Tag Archives: Lyttelton harbour


16 Mar

I have just given a talk on Edward Adrian Wilson at the University of Canterbury, I spoke to the Antarctic Society (Canterbury branch) and the Canterbury Historical Association,– a really pleasurable occasion.

There is much interest here in the early 1900 expeditions, which came to Christchurch and sailed to the Antarctic from the port at Lyttelton. There is also a very particular connection between Edward and Oriana and New Zealand -the couple had married in 1901, only three weeks before ‘Discovery’ sailed off into the unknown and their delayed honeymoon took place in New Zealand after ‘Discovery’ returned to Lyttelton in 1904. They loved the country and wanted to make their home here. Wilson’s ambition was to record of the local flora and fauna for posterity.

In 1912 Oriana lived for a year in Sumner, Christchurch, staying in ‘Terra Nova’s reassembled old meteorological hut. She was eagerly awaiting her husband’s return. She was to read the devastating news of his death on a billboard –he had been dead for nearly a year and she never really recovered from the blow, though always continued faithful to her husband’s legacy and interests. She made many friends in New Zealand and returned regularly, she made careful recordings of the bird life. Her lifelong connection with the country was rewarded with the CBE, awarded for her war work for the New Zealand government.

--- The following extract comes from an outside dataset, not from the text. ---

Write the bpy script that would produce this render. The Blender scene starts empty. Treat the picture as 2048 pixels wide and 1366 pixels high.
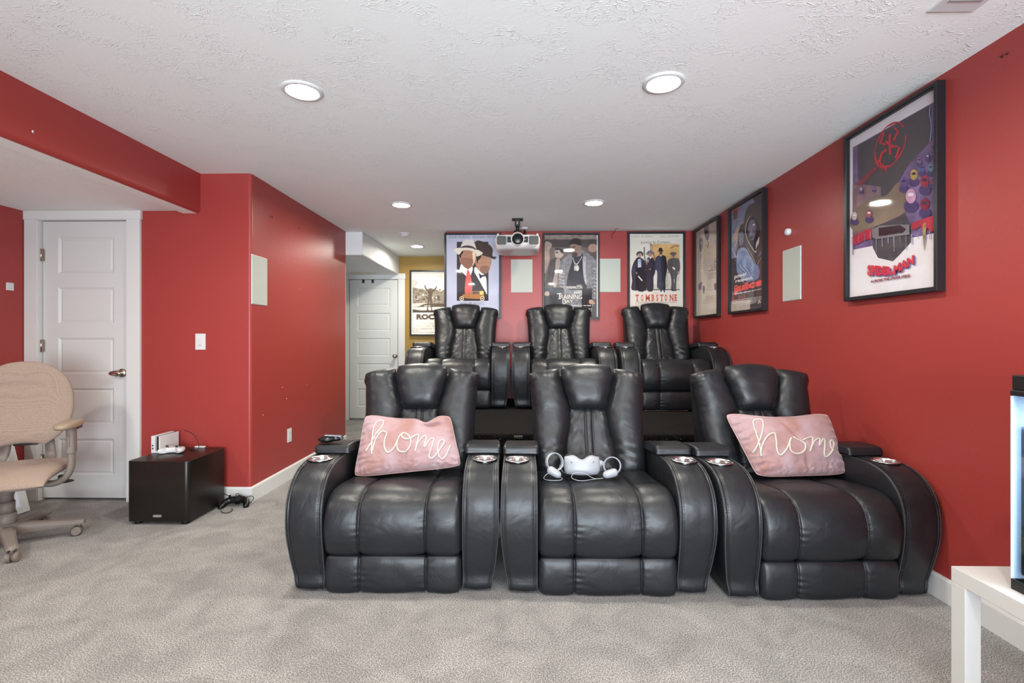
import bpy, bmesh, math, random
from mathutils import Vector, Matrix, noise, Euler
from mathutils.geometry import tessellate_polygon
random.seed(7)
scene = bpy.context.scene
C = scene.collection
PI = math.pi

# ------------------------------------------------------------------ camera
CAM_H = 1.21
cam = bpy.data.cameras.new('camera')
cam_o = bpy.data.objects.new('camera', cam); C.objects.link(cam_o)
cam_o.location = (0, 0, CAM_H)
cam_o.rotation_euler = (PI/2, 0, math.radians(1.0))
cam.sensor_width = 36.0; cam.sensor_fit = 'HORIZONTAL'
cam.lens = 967.0/2048.0*36.0
cam.shift_y = -5.0/2048.0
cam.clip_start = 0.05; cam.clip_end = 60
scene.camera = cam_o

# ------------------------------------------------------------------ colour / exposure
scene.view_settings.view_transform = 'Standard'
scene.view_settings.look = 'None'
scene.view_settings.gamma = 1.0
scene.view_settings.use_curve_mapping = False
scene.view_settings.exposure = 0.52

# ------------------------------------------------------------------ world: daylight sky outside the rear window
w = bpy.data.worlds.new('daylight'); scene.world = w; w.use_nodes = True
bgn = w.node_tree.nodes['Background']
bgn.inputs['Color'].default_value = (0.62, 0.78, 1.0, 1); bgn.inputs['Strength'].default_value = 1.2

def light_area(name, loc, rot, sx, sy, power, color, shape='RECTANGLE', spread=PI):
    l = bpy.data.lights.new(name, 'AREA'); l.shape = shape; l.size = sx; l.size_y = sy
    l.energy = power; l.color = color; l.spread = spread
    o = bpy.data.objects.new(name, l); C.objects.link(o); o.location = loc; o.rotation_euler = rot
    return o
# first lamp: daylight coming in through the patio windows of the wall behind the photographer
WINDOW_LIGHT = 128
light_area('window_and_fill_light', (0.25, -2.72, 1.05), (PI/2+.25, 0, 0), 3.0, 1.7, WINDOW_LIGHT, (0.82, 0.92, 1.0), spread=math.radians(105))
light_area('window_and_fill_light', (-3.95, -0.6, 1.2), (PI/2, 0, -PI/2), 1.6, 1.5, 80, (0.80, 0.93, 1.0))  # added light for the alcove, set outside a left wall without a window
DOWNLIGHT = 16.5
DOWN_COLOR = (1.0, 0.955, 0.84)

# ------------------------------------------------------------------ helpers
def lin(c):
    if isinstance(c, str):
        c = c.lstrip('#'); c = [int(c[i:i+2], 16)/255 for i in (0, 2, 4)]
    return tuple((x/12.92 if x <= .04045 else ((x+.055)/1.055)**2.4) for x in c)

MATS = {}
def mat(name, col, rough=.5, metal=0.0, spec=.5, bump=None, var=None, coat=0, sheen=0, trans=0, ior=1.45, emit=None, alpha=1):
    """bump=(scale, strength, detail, distance) ; var=(scale, amount) colour mottling"""
    if name in MATS: return MATS[name]
    m = bpy.data.materials.new(name); m.use_nodes = True
    nt = m.node_tree; b = nt.nodes['Principled BSDF']
    c = lin(col)
    b.inputs['Base Color'].default_value = (*c, 1)
    b.inputs['Roughness'].default_value = rough; b.inputs['Metallic'].default_value = metal
    b.inputs['Specular IOR Level'].default_value = spec
    b.inputs['IOR'].default_value = ior
    if coat: b.inputs['Coat Weight'].default_value = coat; b.inputs['Coat Roughness'].default_value = .15
    if sheen: b.inputs['Sheen Weight'].default_value = sheen; b.inputs['Sheen Roughness'].default_value = .4
    if trans: b.inputs['Transmission Weight'].default_value = trans
    if emit:
        b.inputs['Emission Color'].default_value = (*lin(emit[0]), 1); b.inputs['Emission Strength'].default_value = emit[1]
    tc = nt.nodes.new('ShaderNodeTexCoord')
    if var:
        n = nt.nodes.new('ShaderNodeTexNoise'); n.inputs['Scale'].default_value = var[0]; n.inputs['Detail'].default_value = 6
        nt.links.new(tc.outputs['Object'], n.inputs['Vector'])
        r = nt.nodes.new('ShaderNodeMapRange'); r.inputs[1].default_value = .3; r.inputs[2].default_value = .7
        r.inputs[3].default_value = 1-var[1]; r.inputs[4].default_value = 1+var[1]
        nt.links.new(n.outputs['Fac'], r.inputs['Value'])
        v = nt.nodes.new('ShaderNodeVectorMath'); v.operation = 'SCALE'; v.inputs[0].default_value = c
        nt.links.new(r.outputs[0], v.inputs['Scale']); nt.links.new(v.outputs[0], b.inputs['Base Color'])
    if bump:
        n = nt.nodes.new('ShaderNodeTexNoise'); n.inputs['Scale'].default_value = bump[0]
        n.inputs['Detail'].default_value = bump[2] if len(bump) > 2 else 3
        nt.links.new(tc.outputs['Object'], n.inputs['Vector'])
        bp = nt.nodes.new('ShaderNodeBump'); bp.inputs['Strength'].default_value = bump[1]
        bp.inputs['Distance'].default_value = bump[3] if len(bump) > 3 else .002
        nt.links.new(n.outputs['Fac'], bp.inputs['Height']); nt.links.new(bp.outputs[0], b.inputs['Normal'])
    MATS[name] = m
    return m

def facing_mix(nt, lo, hi, power=4.0):
    """reflectance rising towards grazing view, same from both sides"""
    lw = nt.nodes.new('ShaderNodeLayerWeight'); lw.inputs['Blend'].default_value = .5
    p = nt.nodes.new('ShaderNodeMath'); p.operation = 'POWER'; p.inputs[1].default_value = power
    r = nt.nodes.new('ShaderNodeMapRange'); r.inputs[3].default_value = lo; r.inputs[4].default_value = hi
    nt.links.new(lw.outputs['Facing'], p.inputs[0]); nt.links.new(p.outputs[0], r.inputs['Value'])
    return r.outputs[0]

def nodes_of(m): return m.node_tree, m.node_tree.nodes['Principled BSDF']

def tag(o, label=None, cat=None, group=None, kind=None):
    if label: o['label'] = label
    if cat: o['category'] = cat
    if group: o['group'] = group
    if kind: o['kind'] = kind
    return o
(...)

But following the two devastating earthquakes of 2011and 2012, the Christchurch that Oriana would have known, the elegant Anglo/Scottish city on the Canterbury plane is no more. Ninety percent of the historic buildings have been demolished. There have been painful years of deconstruction and large areas of flattened buildings remain. On a positive note the city is now reconstructing and rebuilding apace. A modern city center, in an earthquake proof style, is emerging.

The cathedral remains an area of contention. Some want restoration of this iconic symbol of the city forefathers- a little piece of the old country – whilst others favour a modern replacement, I imagine, similar to Coventry. The decision is still to be reached.

Lyttelton can now only be reached from Christchurch by road and train tunnels. Its old stone buildings and warehouses were destroyed, though amazingly, the wooden houses in the amphitheater of hills around the port have survived. The port is active, but passenger ships are currently diverted to Akaroa along the coast.

We have driven over 2.000 km in the N. and S. Island, New Zealand is a beautiful country: beaches, rollers, majestic mountains, farms, vineyards, museums (I was particularly impressed by Wellington and Napier) and the oceans. I can completely understand Edward Wilson’s wish to return and I want to return again. I hope reconstruction will proceed apace.